Olmak ya da olmamak
Metro merdivenlerinde neler yaşayabilirsiniz?
Herkesin kendine özgü bir deneyimi vardır. Koşanlar, inenler, duranlar, konuşanlar…
Bir gün metrodan çıkarken yürüyen merdivende karşı merdivenden inen birine takıldı gözüm ve gözümün önünde Hamlet’in o ünlü sahnesi belirdi:
”Olmak ya da olmamak, işte bütün mesele bu!”
O gün Sheakspeare’in ne kadar spiritüel bir insan olduğunu anladığım gündür. Dünya hallerini ne kadar da eserlerine yansıtmış, gizli bilgiler gibi cümleler arasına saklayıvermiş. Anlayana sivrisinek saz, anlamayana davul zurna az gibi…
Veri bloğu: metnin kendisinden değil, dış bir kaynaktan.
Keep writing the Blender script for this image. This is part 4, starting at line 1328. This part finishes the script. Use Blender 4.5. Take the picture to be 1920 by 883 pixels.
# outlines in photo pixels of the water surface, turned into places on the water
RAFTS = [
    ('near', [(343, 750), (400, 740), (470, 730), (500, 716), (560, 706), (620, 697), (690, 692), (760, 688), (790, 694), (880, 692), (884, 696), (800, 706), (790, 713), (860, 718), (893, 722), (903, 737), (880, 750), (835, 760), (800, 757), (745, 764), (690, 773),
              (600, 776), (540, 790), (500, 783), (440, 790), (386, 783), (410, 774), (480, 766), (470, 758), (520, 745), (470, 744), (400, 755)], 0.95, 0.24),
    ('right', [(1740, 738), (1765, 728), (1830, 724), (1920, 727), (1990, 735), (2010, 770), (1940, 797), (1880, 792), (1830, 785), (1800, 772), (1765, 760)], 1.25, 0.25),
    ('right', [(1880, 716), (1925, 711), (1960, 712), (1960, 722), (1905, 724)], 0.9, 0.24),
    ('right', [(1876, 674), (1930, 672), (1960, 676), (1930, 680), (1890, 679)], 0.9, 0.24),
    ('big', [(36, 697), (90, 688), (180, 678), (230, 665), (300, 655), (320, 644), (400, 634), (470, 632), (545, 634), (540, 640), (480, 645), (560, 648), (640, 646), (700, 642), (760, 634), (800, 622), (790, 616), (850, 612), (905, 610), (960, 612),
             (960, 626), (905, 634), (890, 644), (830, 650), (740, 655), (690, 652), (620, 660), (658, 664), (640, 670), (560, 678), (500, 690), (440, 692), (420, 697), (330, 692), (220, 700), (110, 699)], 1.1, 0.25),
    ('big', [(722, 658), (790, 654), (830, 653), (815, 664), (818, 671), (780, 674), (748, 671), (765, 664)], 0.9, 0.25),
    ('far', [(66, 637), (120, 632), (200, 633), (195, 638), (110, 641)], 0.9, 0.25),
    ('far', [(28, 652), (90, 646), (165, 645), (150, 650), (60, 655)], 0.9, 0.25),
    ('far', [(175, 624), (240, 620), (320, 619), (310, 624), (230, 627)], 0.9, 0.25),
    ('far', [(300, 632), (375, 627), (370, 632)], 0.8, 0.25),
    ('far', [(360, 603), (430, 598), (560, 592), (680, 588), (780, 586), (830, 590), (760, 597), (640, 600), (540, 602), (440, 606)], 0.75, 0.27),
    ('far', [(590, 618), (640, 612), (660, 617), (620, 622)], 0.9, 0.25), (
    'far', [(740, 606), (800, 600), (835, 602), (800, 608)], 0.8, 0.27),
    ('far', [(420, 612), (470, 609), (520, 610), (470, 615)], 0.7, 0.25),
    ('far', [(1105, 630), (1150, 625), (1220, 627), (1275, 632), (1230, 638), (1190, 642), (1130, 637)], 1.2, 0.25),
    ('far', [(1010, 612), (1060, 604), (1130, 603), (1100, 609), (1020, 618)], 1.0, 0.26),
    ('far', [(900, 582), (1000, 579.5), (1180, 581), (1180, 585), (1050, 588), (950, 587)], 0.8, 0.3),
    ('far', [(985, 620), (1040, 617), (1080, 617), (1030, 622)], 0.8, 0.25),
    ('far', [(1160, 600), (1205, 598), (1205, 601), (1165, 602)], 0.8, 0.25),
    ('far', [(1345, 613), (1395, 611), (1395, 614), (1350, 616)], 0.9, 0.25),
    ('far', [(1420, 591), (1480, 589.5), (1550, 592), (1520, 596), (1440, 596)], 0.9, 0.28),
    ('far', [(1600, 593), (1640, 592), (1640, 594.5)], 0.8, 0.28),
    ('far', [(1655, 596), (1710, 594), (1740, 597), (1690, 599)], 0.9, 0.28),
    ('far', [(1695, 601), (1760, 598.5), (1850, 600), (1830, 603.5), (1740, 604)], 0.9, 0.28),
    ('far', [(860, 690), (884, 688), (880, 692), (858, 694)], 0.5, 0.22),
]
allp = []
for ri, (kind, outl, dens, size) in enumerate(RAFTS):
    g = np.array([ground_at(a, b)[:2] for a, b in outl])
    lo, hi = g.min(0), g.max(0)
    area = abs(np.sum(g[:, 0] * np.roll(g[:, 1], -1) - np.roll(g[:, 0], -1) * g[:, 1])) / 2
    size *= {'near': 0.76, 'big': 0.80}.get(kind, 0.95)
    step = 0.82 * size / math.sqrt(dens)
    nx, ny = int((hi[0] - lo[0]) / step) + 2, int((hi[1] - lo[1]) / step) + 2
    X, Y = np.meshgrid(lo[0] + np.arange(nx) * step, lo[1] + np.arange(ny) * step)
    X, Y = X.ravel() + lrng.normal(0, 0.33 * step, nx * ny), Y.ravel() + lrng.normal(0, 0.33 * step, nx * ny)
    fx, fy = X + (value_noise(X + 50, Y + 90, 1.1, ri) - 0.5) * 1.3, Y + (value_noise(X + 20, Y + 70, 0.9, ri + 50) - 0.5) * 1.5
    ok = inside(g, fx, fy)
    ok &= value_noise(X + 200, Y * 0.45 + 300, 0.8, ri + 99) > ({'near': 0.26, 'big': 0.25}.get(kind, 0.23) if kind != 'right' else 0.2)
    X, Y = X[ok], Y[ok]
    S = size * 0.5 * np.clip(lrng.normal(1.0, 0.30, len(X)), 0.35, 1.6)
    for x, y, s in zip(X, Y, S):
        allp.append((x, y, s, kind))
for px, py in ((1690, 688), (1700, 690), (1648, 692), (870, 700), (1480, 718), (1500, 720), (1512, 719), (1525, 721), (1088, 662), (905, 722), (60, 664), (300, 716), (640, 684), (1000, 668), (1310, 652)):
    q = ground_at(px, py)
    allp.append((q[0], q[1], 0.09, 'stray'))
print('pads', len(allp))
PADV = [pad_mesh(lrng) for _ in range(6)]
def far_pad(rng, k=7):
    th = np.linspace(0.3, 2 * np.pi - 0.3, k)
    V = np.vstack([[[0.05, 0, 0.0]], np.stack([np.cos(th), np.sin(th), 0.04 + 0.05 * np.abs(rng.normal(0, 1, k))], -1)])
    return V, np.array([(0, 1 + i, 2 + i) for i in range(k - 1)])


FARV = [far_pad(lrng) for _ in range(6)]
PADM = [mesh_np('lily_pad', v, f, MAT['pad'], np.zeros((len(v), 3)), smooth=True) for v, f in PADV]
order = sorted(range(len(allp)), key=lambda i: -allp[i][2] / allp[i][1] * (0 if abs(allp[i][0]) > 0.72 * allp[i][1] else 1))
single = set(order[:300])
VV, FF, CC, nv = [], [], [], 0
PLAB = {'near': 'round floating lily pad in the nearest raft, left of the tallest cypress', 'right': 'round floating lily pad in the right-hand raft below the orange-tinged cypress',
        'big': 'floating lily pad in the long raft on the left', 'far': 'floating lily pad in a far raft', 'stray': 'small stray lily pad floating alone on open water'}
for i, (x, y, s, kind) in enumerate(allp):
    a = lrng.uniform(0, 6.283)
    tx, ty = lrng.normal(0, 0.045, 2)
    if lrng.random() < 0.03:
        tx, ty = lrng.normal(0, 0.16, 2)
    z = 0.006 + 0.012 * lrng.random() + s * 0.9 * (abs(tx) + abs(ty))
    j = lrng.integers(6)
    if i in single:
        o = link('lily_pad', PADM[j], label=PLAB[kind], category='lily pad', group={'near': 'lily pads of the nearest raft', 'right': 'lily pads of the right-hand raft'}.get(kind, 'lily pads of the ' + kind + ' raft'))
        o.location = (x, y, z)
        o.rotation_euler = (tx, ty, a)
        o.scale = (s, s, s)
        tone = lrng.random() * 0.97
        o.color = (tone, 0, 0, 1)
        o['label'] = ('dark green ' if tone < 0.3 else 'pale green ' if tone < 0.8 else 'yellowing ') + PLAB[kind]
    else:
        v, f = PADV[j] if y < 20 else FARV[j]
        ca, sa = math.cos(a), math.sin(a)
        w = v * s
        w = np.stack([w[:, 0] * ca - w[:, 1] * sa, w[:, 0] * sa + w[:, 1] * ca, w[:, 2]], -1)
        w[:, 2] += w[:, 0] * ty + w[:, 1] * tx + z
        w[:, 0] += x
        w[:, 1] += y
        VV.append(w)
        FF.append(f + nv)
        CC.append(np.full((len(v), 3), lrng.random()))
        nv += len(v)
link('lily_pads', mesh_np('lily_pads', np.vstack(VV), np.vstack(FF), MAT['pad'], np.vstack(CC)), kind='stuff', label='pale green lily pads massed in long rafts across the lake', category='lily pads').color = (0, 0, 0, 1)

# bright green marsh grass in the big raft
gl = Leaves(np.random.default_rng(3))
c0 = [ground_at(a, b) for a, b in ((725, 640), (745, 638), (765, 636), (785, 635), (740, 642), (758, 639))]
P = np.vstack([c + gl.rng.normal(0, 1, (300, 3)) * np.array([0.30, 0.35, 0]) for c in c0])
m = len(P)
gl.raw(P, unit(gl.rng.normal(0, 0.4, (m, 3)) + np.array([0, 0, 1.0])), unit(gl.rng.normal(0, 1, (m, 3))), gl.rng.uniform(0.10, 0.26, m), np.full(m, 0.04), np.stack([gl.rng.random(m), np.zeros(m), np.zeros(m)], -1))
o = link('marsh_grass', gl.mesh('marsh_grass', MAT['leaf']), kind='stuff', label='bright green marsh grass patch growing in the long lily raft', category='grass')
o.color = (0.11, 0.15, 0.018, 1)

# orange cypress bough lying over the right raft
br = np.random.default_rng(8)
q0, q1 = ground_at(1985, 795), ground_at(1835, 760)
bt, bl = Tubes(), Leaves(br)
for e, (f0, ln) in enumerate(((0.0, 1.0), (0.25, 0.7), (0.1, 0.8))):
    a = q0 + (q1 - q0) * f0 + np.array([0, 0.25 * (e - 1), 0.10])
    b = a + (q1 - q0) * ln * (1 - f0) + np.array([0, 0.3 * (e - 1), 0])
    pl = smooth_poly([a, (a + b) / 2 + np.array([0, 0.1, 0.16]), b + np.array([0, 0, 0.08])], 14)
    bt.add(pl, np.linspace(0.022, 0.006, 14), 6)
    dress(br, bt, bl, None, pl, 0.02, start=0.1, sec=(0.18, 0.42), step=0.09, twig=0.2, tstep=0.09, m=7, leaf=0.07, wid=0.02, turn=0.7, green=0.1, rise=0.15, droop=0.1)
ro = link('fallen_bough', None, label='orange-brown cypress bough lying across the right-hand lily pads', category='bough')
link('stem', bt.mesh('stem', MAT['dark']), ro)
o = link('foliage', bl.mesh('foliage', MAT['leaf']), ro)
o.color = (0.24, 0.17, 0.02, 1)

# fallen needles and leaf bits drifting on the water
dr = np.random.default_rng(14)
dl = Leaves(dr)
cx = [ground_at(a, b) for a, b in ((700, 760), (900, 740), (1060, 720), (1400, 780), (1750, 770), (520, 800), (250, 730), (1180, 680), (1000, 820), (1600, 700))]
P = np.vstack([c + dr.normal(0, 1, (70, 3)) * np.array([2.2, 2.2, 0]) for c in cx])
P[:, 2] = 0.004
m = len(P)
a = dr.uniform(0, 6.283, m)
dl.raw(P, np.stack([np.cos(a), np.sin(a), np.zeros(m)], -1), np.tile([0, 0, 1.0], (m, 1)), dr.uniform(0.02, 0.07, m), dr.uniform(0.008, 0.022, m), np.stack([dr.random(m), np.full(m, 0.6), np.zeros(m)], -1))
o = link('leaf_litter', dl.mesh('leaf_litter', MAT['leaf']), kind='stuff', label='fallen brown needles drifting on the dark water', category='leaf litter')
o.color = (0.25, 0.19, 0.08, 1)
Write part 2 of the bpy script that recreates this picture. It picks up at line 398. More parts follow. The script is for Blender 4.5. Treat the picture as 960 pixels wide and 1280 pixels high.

An’lamak istediğinizde anda olabilmeye gönüllüsünüzdür, çünkü anlam “an”ın içindedir ve idrak anda olur. Anlayış geliştirmek de o kişinin anını tam olarak görebilmeye gönüllü olmaktır, çünkü anlayışın görünenin ötesinde gelişebilmesi gereklidir. Görünen bizi tetiklerken, verilen tepkinin ötesinde, görünmeyen alandakini görebilmek tetikleyen noktanın derdinin kendiyle ilgili olduğunu bize anlatır.
Tüm bu anlar bizi olma haline götürür. Bu dönemde çok karıştırılan bir şey bu, “yapma” ve “olma” hali tümden birbirine karışmış durumda. Olmaya çalışmak için koşturmak bizi ancak -mış gibi yapmaya götürüyor. Hiçbir taş yerine oturmadan, hatta taşları görmeden, çalışmadan çalışmaya koşturmak olmaya çalışmak değil, sadece yaparak kendini bir yerlere koymaya çalışmak. İşte o zaman bilgi sadece kafa bilgisi olarak kalıyor, kalbe ve hücreye inmiyor. Hücreye girmeyen bilgi olma halini getiremiyor.
Olmak için dönüşmek, dönüşmek için anlamak, anlamak için bakmak, bakmak için durmak, durmak için gönüllü olmak gerekli galiba.
Ne dersiniz? Belki de dönüşmeye gönüllü olmak, olma meselesini kolaylaştırıyordur.